NEWSLETTER    |     June 20, 2023

High Court overturns 25 year consensus on amendments to contracted-out DB schemes

At the end of last week the High Court handed down its judgment in the case of Virgin Media v NTL Trustees. This is another hammer blow to schemes in the search for certainty on the meaning of their trust documents and in particular what benefits members are entitled to. On the basis of this judgment it is likely that many schemes which were contracted out on a salary related basis from 1997 onwards will have made invalid amendments to their rules. The only question is how many and how much damage has this judgment done.

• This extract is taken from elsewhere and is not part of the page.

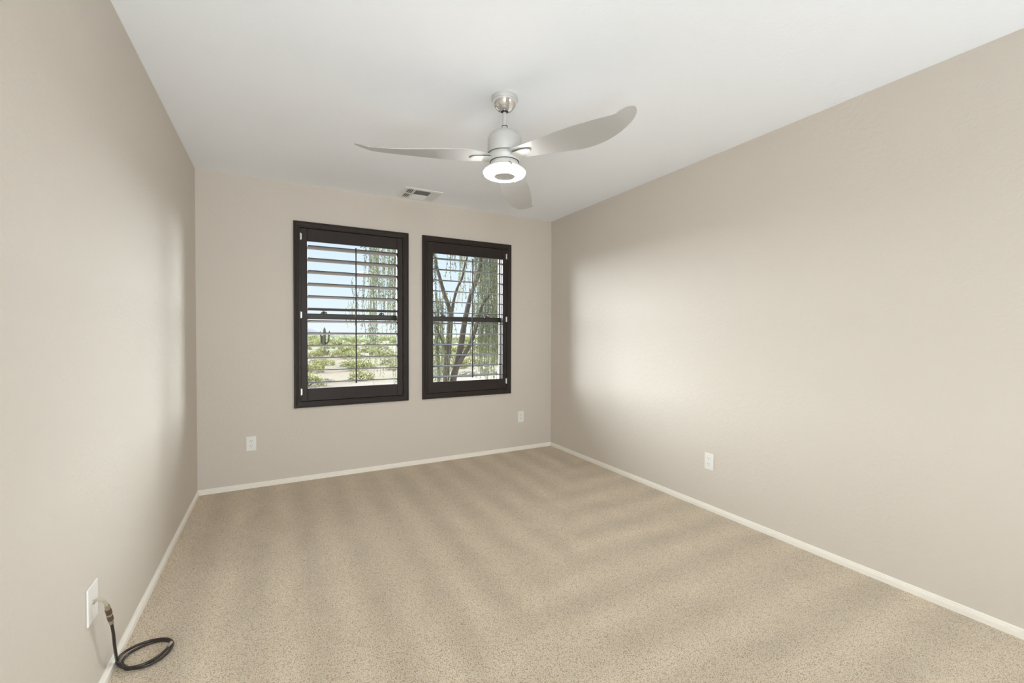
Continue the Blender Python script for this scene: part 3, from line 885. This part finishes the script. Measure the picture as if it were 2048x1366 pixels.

The case was about a legal technicality on the execution of pension scheme deeds known as section 37. It was introduced in 1997 when guaranteed minimum pensions were replaced with alternative salary related contracted out rights known as “section 9(2)(b) rights”. It was intended to ensure that schemes which benefitted from national insurance rebates had to provide benefits of sufficient value to members to justify that rebate. Section 37 was very poorly worded and exactly what amendments to scheme rules it applied to was unclear until it was clarified in 2013. The judge has decided that section 37 applied to all scheme amendments relating to benefits not just the contracted-out part.

In order to comply with section 37 scheme amendments had to be reviewed by the Scheme actuary and a written confirmation given that the scheme continued to comply with the requirements to be allowed to contract-out and receive the national insurance rebate. This had to be done before the amendment was effected. If the confirmation was not provided, the amendments are void. As the judge has decided that section 37 applied to all benefit amendments, this could cause real issues for all defined benefit pension schemes with contracted out benefits from 1997 onwards. Most believed that section 37 was confined to changes to benefits directly referable to the conditions relating to contracting out from 1997 onwards and that only potentially prejudicial changes to past service benefits were caught. The judge has decided that section 37 confirmations were needed for all benefit amendments whether they related to the contracting-out rules or not, whether they were improvements or reductions and whether the benefits had already been earned or were to be earned in the future (including closure to accrual).

Key takeaway

We are still digesting the detail of this case and its consequences, but they could be far reaching. It’s the worst possible interpretation the judge could reach when it comes to certainty in the meaning of scheme rules and what benefits to provide. For schemes looking to secure benefits in the buy-in market or those who already have, this judgment is unwelcome news as it could undermine the whole basis for moving forward with the transaction. For sponsors it could mean significant extra benefit cost. For members it may mean unexpected windfall benefits, potentially with winners and losers if they prejudice the solvency of the scheme and lead to a transfer of value from some members to others.

Appeal seems to be under active consideration. We understand that the window to appeal has been extended so that the parties can continue the search for these certificates and assess the impact in terms of materiality.